2. Muscat’s tricks. They’re wearing thin. I’m sure he is painfully aware of the fact that nobody was impressed by the last minute “iron fist” approach when the season would have ended anyway within three mornings. Well, some people might still swallow the line that Muscat was being tough with his “last chance” talk with the hunters – and they might be convinced by the wailing and gnashing of teeth of the presumed 9,500 innocents vaunted by Lino Farrugia who are being “punished” for the wrongdoing of a few.

3. That last statement. This idea that hunting is a right and that there is this Imperial Prerogative in the hands of a government to open and shut the season so long as the hunters “behave”. That’s dangerous reasoning that results from the erroneous thinking outlined in point one above. Even Magistrate Depasquale confusingly spoke of FKNK’s interest in the case against the last hunter as being one of an “injured party”. Really? Under what law exactly? Before Magistrate Depasquale was a man who had broken a clear cut law – his crime would exist whether or not the hunting season was open because the man shot at a kestrel (near a school) which is a bird that cannot ever be hunted. How then do the FKNK feature in this? Are the hallowed courts of law to fall into the trap of the political twisting of our laws?

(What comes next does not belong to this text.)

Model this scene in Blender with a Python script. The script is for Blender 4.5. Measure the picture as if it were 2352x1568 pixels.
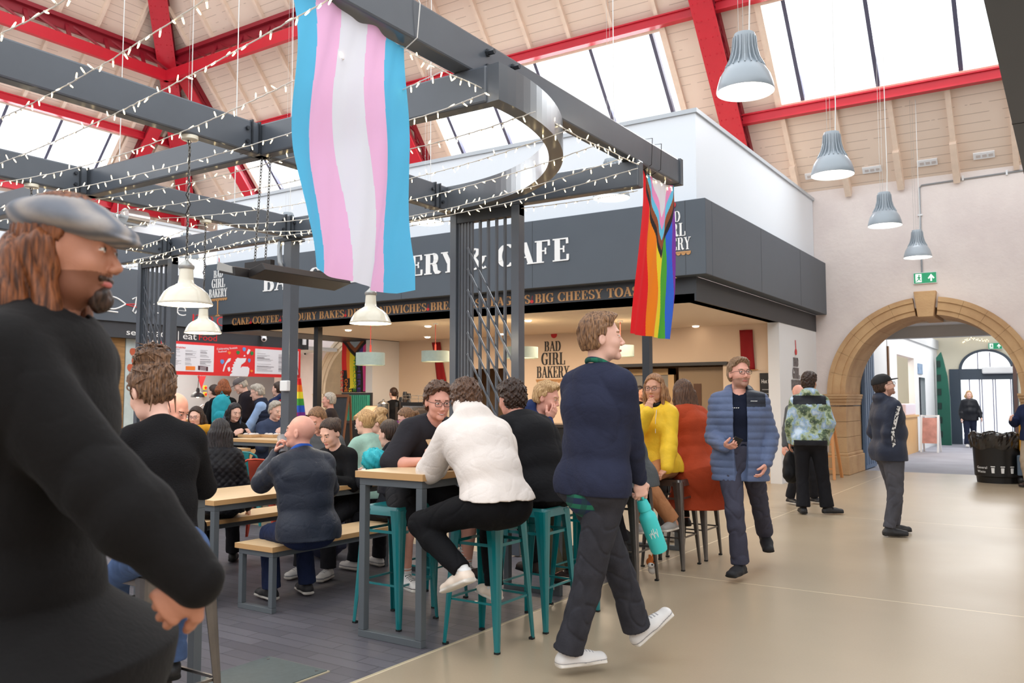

4. This is not the end. It is the beginning. Muscat has lost most of his street cred with hunters. Busuttil cannot illude himself of some kind of tryst with the deluded lover. He must move fast and do it now. The time is ripe for the PN to reflect on its policy towards hunting. It has all that is needed on a plate – a directive with clear conditions and one that is intended to safeguard the environment and protect the fauna that flies over and in the islands. All the PN needs is to commit to applying the letter of the law. That would mean never again abusing of the weakness of the derogation, it could mean championing the cause of conservation and severely limiting hunting rights to what is allowed by law and by scientific testing. Heck, why not go all out and promote a policy of turning the island’s reputation over its head and transforming it into a bastion of nature observation and conservation?

Yes, the referendum did bring about some “good” when it came to voters not following the leaders. Interest may thin out now that the season is over. For the leaders among us this is no time to be complacent. In less than eleven months time the hunters will be back knocking on the door for a new spring season. No prizes for guessing that the best prepared for that eventuality will come out the victors for the future.

Addendum:

Just as I finished typing I checked the news and there it was: Muscat not ruling out the spring hunting season opening in 2016. As though it were up to him to decide.